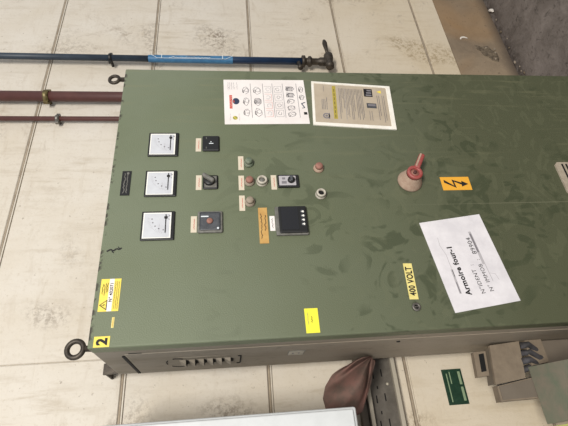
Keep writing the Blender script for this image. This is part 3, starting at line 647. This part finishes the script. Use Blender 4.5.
for k, (x, y, r) in enumerate(((1.66, .405, .010), (1.55, .41, .013), (1.50, .395, .008), (1.80, .408, .014), (1.90, .40, .009), (1.72, .39, .007), (1.44, .385, .012), (1.47, .40, .008))):
    m = M(); b_ = bmesh.new(); bmesh.ops.create_icosphere(b_, subdivisions=1, radius=r*.6)
    for v in b_.verts: v.co = Vector((v.co.x*1.3, v.co.y, v.co.z*.7))*random.uniform(.8, 1.15)
    zmin = min(v.co.z for v in b_.verts)
    m.bm(b_, DUST if k % 3 else RUB, False, Matrix.Translation((x, y, -zmin))); m.build('rubble_crumb', None, None, 'small crumb of plaster rubble on the floor along the wall foot', 'rubble', 'plaster crumbs along the wall foot')

# ------------------------------------------------------------------ light
def area(name, loc, target, size, power, col):
    L = bpy.data.lights.new(name, 'AREA'); L.shape = 'RECTANGLE'; L.size, L.size_y = size; L.energy = power; L.color = col
    o = bpy.data.objects.new(name, L); COL.objects.link(o); o.location = loc
    o.rotation_euler = (Vector(target)-Vector(loc)).to_track_quat('-Z', 'Y').to_euler(); return o
area('ceiling_lamp', (-.9, -4.4, 3.5), (.5, .2, 1.2), (1.8, .7), 270, (1, .965, .90))
wd = bpy.data.worlds.new('hall'); S.world = wd; wd.use_nodes = True
bg = wd.node_tree.nodes['Background']; bg.inputs[0].default_value = (.92, .95, 1, 1); bg.inputs[1].default_value = .58

# ------------------------------------------------------------------ camera
cam = bpy.data.cameras.new('camera'); co = bpy.data.objects.new('camera', cam); COL.objects.link(co)
cam.sensor_fit = 'HORIZONTAL'; cam.sensor_width = 36; cam.lens = 444.744/568*36; cam.clip_start = .01
R = Matrix(((-.0784, .8657, -.4944), (-.0917, -.5, -.8611), (-.9927, -.0222, .1185)))
q = R.to_quaternion(); q.normalize(); co.rotation_mode = 'QUATERNION'; co.rotation_quaternion = q; co.location = (-.2981, -1.1826, 1.5913)
S.camera = co
S.view_settings.view_transform = 'Standard'; S.view_settings.look = 'None'; S.view_settings.gamma = 1; S.view_settings.use_curve_mapping = False; S.view_settings.exposure = .06
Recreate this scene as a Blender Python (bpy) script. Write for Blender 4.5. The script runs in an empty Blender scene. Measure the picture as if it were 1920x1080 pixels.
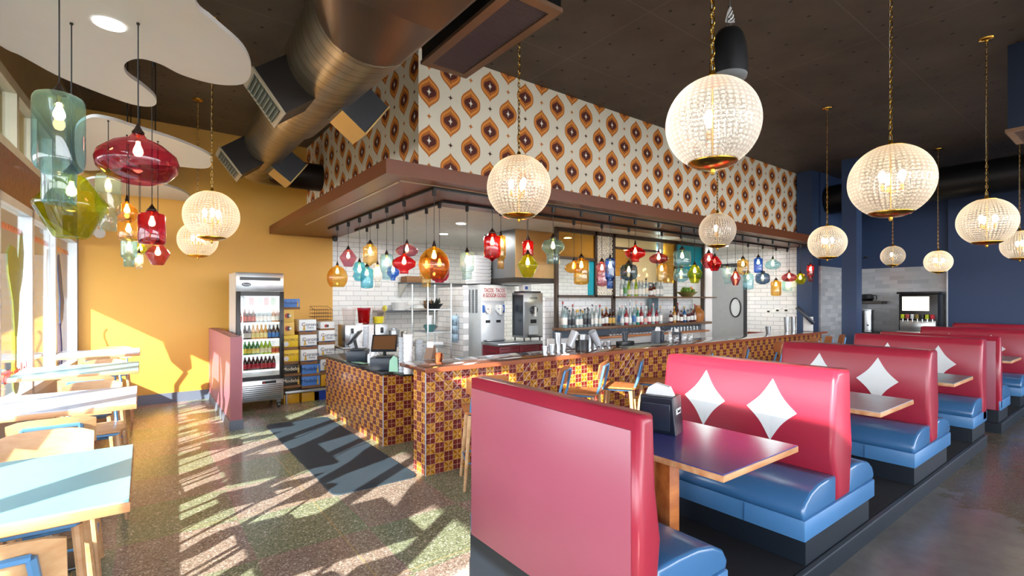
import bpy, bmesh, math, random
from mathutils import Vector, Matrix
random.seed(7)
PI = math.pi
sc = bpy.context.scene
COL = sc.collection

# ------------------------------------------------------------------ camera, sky, sun, exposure
FPX, CXP, HOR, EYE = 920.0, 960.0, 562.0, 1.72
TH = math.atan2(1225, 920)                       # heading, counter-clockwise from +X
FW = Vector((math.cos(TH), math.sin(TH), 0)); RT = Vector((math.sin(TH), -math.cos(TH), 0)); CAMP = Vector((0, 0, EYE))
cam = bpy.data.objects.new('camera', bpy.data.cameras.new('camera')); COL.objects.link(cam)
cam.location = CAMP; cam.rotation_euler = (PI/2, 0, TH - PI/2)
cam.data.sensor_width = 36; cam.data.lens = FPX/1920*36; cam.data.shift_y = (HOR-540)/1920
cam.data.clip_start = .02; cam.data.clip_end = 200
sc.camera = cam

w = bpy.data.worlds.new('world'); sc.world = w; w.use_nodes = True
nt = w.node_tree; nt.nodes.clear()
wo = nt.nodes.new('ShaderNodeOutputWorld'); bgn = nt.nodes.new('ShaderNodeBackground')
tc = nt.nodes.new('ShaderNodeTexCoord'); sx = nt.nodes.new('ShaderNodeSeparateXYZ'); cr = nt.nodes.new('ShaderNodeValToRGB')
mr = nt.nodes.new('ShaderNodeMapRange'); mr.inputs[1].default_value = -.3; mr.inputs[2].default_value = .8
nt.links.new(tc.outputs['Generated'], sx.inputs[0]); nt.links.new(sx.outputs[2], mr.inputs[0]); nt.links.new(mr.outputs[0], cr.inputs[0])
nt.links.new(cr.outputs[0], bgn.inputs[0]); nt.links.new(bgn.outputs[0], wo.inputs[0])
cr.color_ramp.elements[0].position = .0; cr.color_ramp.elements[0].color = (.75, .72, .68, 1)
cr.color_ramp.elements[1].position = 1; cr.color_ramp.elements[1].color = (.55, .72, 1, 1)
e = cr.color_ramp.elements.new(.28); e.color = (.95, .97, 1, 1)
bgn.inputs[1].default_value = 9.5

AZ, EL = math.radians(35.6), math.radians(26.5)
sd = Vector((math.cos(AZ)*math.cos(EL), math.sin(AZ)*math.cos(EL), -math.sin(EL)))
sun = bpy.data.objects.new('sun', bpy.data.lights.new('sun', 'SUN')); COL.objects.link(sun)
sun.rotation_euler = sd.to_track_quat('-Z', 'Y').to_euler(); sun.location = (-6, -5, 9)
sun.data.energy = 14; sun.data.angle = math.radians(.5); sun.data.color = (1, .95, .86)

vs = sc.view_settings
vs.view_transform = 'Standard'; vs.look = 'None'; vs.gamma = 1; vs.use_curve_mapping = False; vs.exposure = .3
try:
    sc.cycles.use_denoising = True
    sc.cycles.max_bounces = 14; sc.cycles.diffuse_bounces = 6; sc.cycles.glossy_bounces = 5
    sc.cycles.transparent_max_bounces = 24; sc.cycles.transmission_bounces = 10
    sc.cycles.sample_clamp_indirect = 8; sc.cycles.caustics_reflective = False; sc.cycles.caustics_refractive = False
except Exception: pass

def ray(px, py): return FW + (px-CXP)/FPX*RT + Vector((0, 0, (HOR-py)/FPX))
def on(px, py, X=None, Y=None, Z=None, D=None):  # a point of the place seen at a pixel, on a real plane
    r = ray(px, py)
    t = D if D is not None else X/r.x if X is not None else Y/r.y if Y is not None else (Z-EYE)/r.z
    return CAMP + r*t
def depth(p): return (Vector((p[0], p[1], 0))).dot(FW)

# ------------------------------------------------------------------ node helpers
def lin(c):
    if isinstance(c, str): c = [int(c[i:i+2], 16) for i in (0, 2, 4)]
    return tuple((v/255/12.92 if v/255 <= .04045 else ((v/255+.055)/1.055)**2.4) for v in c) + (1,)
class V:
    def __init__(s, t, k): s.t, s.k = t, k
    def op(s, o, b=None, c=None, r=False):
        n = s.t.nodes.new('ShaderNodeMath'); n.operation = o
        a = [s, b, c]
        if r: a[0], a[1] = b, s
        for i, q in enumerate(a):
            if q is None: continue
            if isinstance(q, V): s.t.links.new(q.k, n.inputs[i])
            else: n.inputs[i].default_value = q
        return V(s.t, n.outputs[0])
    def __add__(s, b): return s.op('ADD', b)
    def __radd__(s, b): return s.op('ADD', b)
    def __sub__(s, b): return s.op('SUBTRACT', b)
    def __rsub__(s, b): return s.op('SUBTRACT', b, r=True)
    def __mul__(s, b): return s.op('MULTIPLY', b)
    def __rmul__(s, b): return s.op('MULTIPLY', b)
    def __truediv__(s, b): return s.op('DIVIDE', b)
    def __lt__(s, b): return s.op('LESS_THAN', b)
    def __gt__(s, b): return s.op('GREATER_THAN', b)
    def abs(s): return s.op('ABSOLUTE')
    def floor(s): return s.op('FLOOR')
    def frac(s): return s.op('FRACT')
    def cos(s): return s.op('COSINE')
    def sin(s): return s.op('SINE')
    def sqrt(s): return s.op('SQRT')
    def min(s, b): return s.op('MINIMUM', b)
    def max(s, b): return s.op('MAXIMUM', b)
    def odd(s): return (s*.5).frac() > .25
def tree(name):
    m = bpy.data.materials.new(name); m.use_nodes = True; t = m.node_tree; b = t.nodes['Principled BSDF']; return m, t, b
def coords(t, kind='Object'):
    c = t.nodes.new('ShaderNodeTexCoord'); s = t.nodes.new('ShaderNodeSeparateXYZ'); t.links.new(c.outputs[kind], s.inputs[0])
    return c.outputs[kind], [V(t, s.outputs[i]) for i in range(3)]
def mixc(t, f, a, b):
    n = t.nodes.new('ShaderNodeMix'); n.data_type = 'RGBA'; n.clamp_factor = True
    for i, q in ((0, f), (6, a), (7, b)):
        if isinstance(q, V): t.links.new(q.k, n.inputs[i])
        elif hasattr(q, 'links'): t.links.new(q, n.inputs[i])
        elif i == 0: n.inputs[0].default_value = q
        else: n.inputs[i].default_value = lin(q) if isinstance(q, (str,)) else q
    return n.outputs[2]
def comb(t, x, y, z=0.0):
    n = t.nodes.new('ShaderNodeCombineXYZ')
    for i, q in enumerate((x, y, z)):
        if isinstance(q, V): t.links.new(q.k, n.inputs[i])
        else: n.inputs[i].default_value = q
    return n.outputs[0]
def noise(t, vec, scale, detail=3, rough=.5):
    n = t.nodes.new('ShaderNodeTexNoise'); n.inputs['Scale'].default_value = scale; n.inputs['Detail'].default_value = detail; n.inputs['Roughness'].default_value = rough
    t.links.new(vec, n.inputs['Vector']); return V(t, n.outputs[0])
def bump(t, b, h, dist=.002, st=1.0):
    n = t.nodes.new('ShaderNodeBump'); n.inputs['Distance'].default_value = dist; n.inputs['Strength'].default_value = st
    t.links.new(h.k, n.inputs['Height']); t.links.new(n.outputs[0], b.inputs['Normal'])
MATS = {}
def M(name, col, rough=.5, metal=0., spec=.5, var=.06, scale=6, coat=0., emit=None, es=0.):
    """plain paint, plastic, metal: base colour with a slight cloudy variation"""
    if name in MATS: return MATS[name]
    m, t, b = tree(name)
    vec, _ = coords(t); c = lin(col)
    n = noise(t, vec, scale, 3)
    dk = tuple(v*(1-var*2) for v in c[:3]) + (1,); lt = tuple(min(1, v*(1+var)) for v in c[:3]) + (1,)
    t.links.new(mixc(t, n, dk, lt), b.inputs['Base Color'])
    b.inputs['Roughness'].default_value = rough; b.inputs['Metallic'].default_value = metal
    b.inputs['Specular IOR Level'].default_value = spec; b.inputs['Coat Weight'].default_value = coat
    if emit: b.inputs['Emission Color'].default_value = lin(emit); b.inputs['Emission Strength'].default_value = es
    MATS[name] = m; return m
def glow(name, col, s, mis=True):
    if name in MATS: return MATS[name]
    m = bpy.data.materials.new(name); m.use_nodes = True; t = m.node_tree; t.nodes.clear()
    e = t.nodes.new('ShaderNodeEmission'); o = t.nodes.new('ShaderNodeOutputMaterial')
    e.inputs[0].default_value = lin(col); e.inputs[1].default_value = s; t.links.new(e.outputs[0], o.inputs[0])
    m.cycles.emission_sampling = 'AUTO' if mis else 'NONE'
    MATS[name] = m; return m
def glass(name, col, refl=.12, dens=0.0):
    """thin blown glass: tinted see-through with a clear reflection, denser towards the rim"""
    if name in MATS: return MATS[name]
    m = bpy.data.materials.new(name); m.use_nodes = True; t = m.node_tree; t.nodes.clear()
    o = t.nodes.new('ShaderNodeOutputMaterial'); tr = t.nodes.new('ShaderNodeBsdfTransparent'); gl = t.nodes.new('ShaderNodeBsdfGlossy')
    tl = t.nodes.new('ShaderNodeBsdfTranslucent'); lw = t.nodes.new('ShaderNodeLayerWeight'); lw.inputs[0].default_value = .35
    c = lin(col); pale = tuple(v*.6+.4 for v in c[:3]) + (1,)
    f = V(t, lw.outputs['Facing'])
    t.links.new(mixc(t, f, tuple(min(1, v**.33*1.03) for v in c[:3])+(1,), tuple(v**.6 for v in c[:3])+(1,)), tr.inputs[0])
    gl.inputs[0].default_value = (1, 1, 1, 1); gl.inputs[1].default_value = .04; tl.inputs[0].default_value = c
    m1 = t.nodes.new('ShaderNodeMixShader'); m2 = t.nodes.new('ShaderNodeMixShader'); m1.inputs[0].default_value = max(0, .13+dens)
    t.links.new(tr.outputs[0], m1.inputs[1]); t.links.new(tl.outputs[0], m1.inputs[2])
    l2 = t.nodes.new('ShaderNodeLayerWeight'); l2.inputs[0].default_value = .5
    f2 = V(t, l2.outputs['Facing']); f4 = f2*f2; fac = f4*f4*f2*.8 + refl*.35
    t.links.new(fac.k, m2.inputs[0]); t.links.new(m1.outputs[0], m2.inputs[1]); t.links.new(gl.outputs[0], m2.inputs[2]); t.links.new(m2.outputs[0], o.inputs[0])
    MATS[name] = m; return m

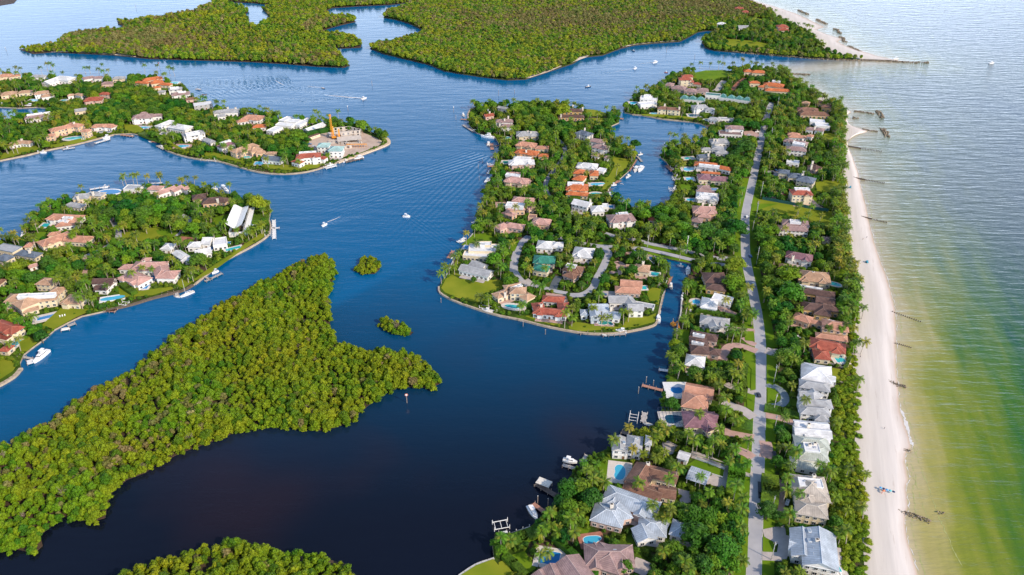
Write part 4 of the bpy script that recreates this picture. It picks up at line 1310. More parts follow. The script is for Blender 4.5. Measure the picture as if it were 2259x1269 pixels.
    for o_ in opts.split():
        k, v_ = o_.split('=')
        v_ = [float(t) for t in v_.split(',')]
        zt = LZ + ws[0][3] * ST + 1.5
        if k == 'c':
            p = T(tile, v_[0], v_[1], zt + 1.5)
            onroof(link('chimney', CHIMM, root, (p.x - R0.x, p.y - R0.y, zt - LZ - 1.0)), root)
        elif k == 's':
            p = T(tile, v_[0], v_[1], zt)
            onroof(link('skylight', SKYM, root, (p.x - R0.x, p.y - R0.y, zt - LZ + 0.6)), root)
        elif k == 'k':
            zt = LZ + v_[4] if len(v_) > 4 else LZ + ws[0][3] * ST + 2.4
            p = T(tile, v_[0], v_[1], zt)
            a, b, wd, st, typ = ws[0]
            ang = math.atan2(b.y - a.y, b.x - a.x)
            mb = MB()
            mb.box((0, 0, -1.0), (v_[2], v_[3], 2.4), 0, 0)
            for sx, sy, dx, dy in ((0, -v_[3] / 2, v_[2] + .3, .3), (0, v_[3] / 2, v_[2] + .3, .3), (-v_[2] / 2, 0, .3, v_[3] - .3), (v_[2] / 2, 0, .3, v_[3] - .3)):
                mb.box((sx, sy, 0.3), (dx, dy, 0.5), 0, 1)
            mb.box((v_[2] * .2, 0, 0.5), (1.2, 1.0, 0.7), 0, 2)
            mb.box((-v_[2] * .25, v_[3] * .1, 0.4), (1.0, 1.0, 0.6), 0, 2)
            link('roof_terrace', mb.mesh('terrace', [M_flat, M_frame, M_steel]), root, (p.x - R0.x, p.y - R0.y, zt - LZ), ang)
    # porch gables breaking the long slopes that face the camera
    a, b, wd, st, typ = ws[0]
    d = b - a
    L = math.hypot(d.x, d.y)
    ang = math.atan2(d.y, d.x)
    if typ == 'h' and L > 15 and wd >= 10 and rk != 'c':
        ny = -1 if math.cos(ang) > 0 else 1
        c = (a + b) / 2
        for u in ((-.28, .24) if L > 21 else (random.choice((-.22, .2)),)):
            w2 = min(6.5, wd * .5)
            rmb, rh = roof_mesh(random.choice('hg'), wd * .55, w2 - 1.2, 0.5, 0.6, rk)
            off = Vector((u * L, ny * (wd * .27 + .4), 0)); off.rotate(Matrix.Rotation(ang, 3, 'Z'))
            link('porch_roof', rmb.mesh('porch_roof', [MROOF[rk], CAPM[rk], MW[wk], CAPM[rk]]), root, (c.x - R0.x + off.x, c.y - R0.y + off.y, st * ST + .12), ang + math.pi / 2)
            mb = MB(); mb.box((0, 0, st * ST / 2), (wd * .55 - .4, w2 - 1.6, st * ST + .3), 0, 0, False, False)
            link('porch_wall', mb.mesh('porch_wall', [MW[wk]]), root, (c.x - R0.x + off.x, c.y - R0.y + off.y, 0), ang + math.pi / 2)
    cc = sum((p for p, _ in allp), Vector()) / len(allp)
    HOUSES.append((label, cc, max(l for _, l in allp) / 2))
    return root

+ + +

* _Problem requirements_
Take the lines from the first line of the entries through the line with "m.bm(b_, DUST if", inclusive, and give them again exactly, minus any pictures.

* _Task output_
Keep writing the Blender script for this image. This is part 3, starting at line 647. This part finishes the script. Use Blender 4.5.
for k, (x, y, r) in enumerate(((1.66, .405, .010), (1.55, .41, .013), (1.50, .395, .008), (1.80, .408, .014), (1.90, .40, .009), (1.72, .39, .007), (1.44, .385, .012), (1.47, .40, .008))):
    m = M(); b_ = bmesh.new(); bmesh.ops.create_icosphere(b_, subdivisions=1, radius=r*.6)
    for v in b_.verts: v.co = Vector((v.co.x*1.3, v.co.y, v.co.z*.7))*random.uniform(.8, 1.15)
    zmin = min(v.co.z for v in b_.verts)
    m.bm(b_, DUST if k % 3 else RUB, False, Matrix.Translation((x, y, -zmin))); m.build('rubble_crumb', None, None, 'small crumb of plaster rubble on the floor along the wall foot', 'rubble', 'plaster crumbs along the wall foot')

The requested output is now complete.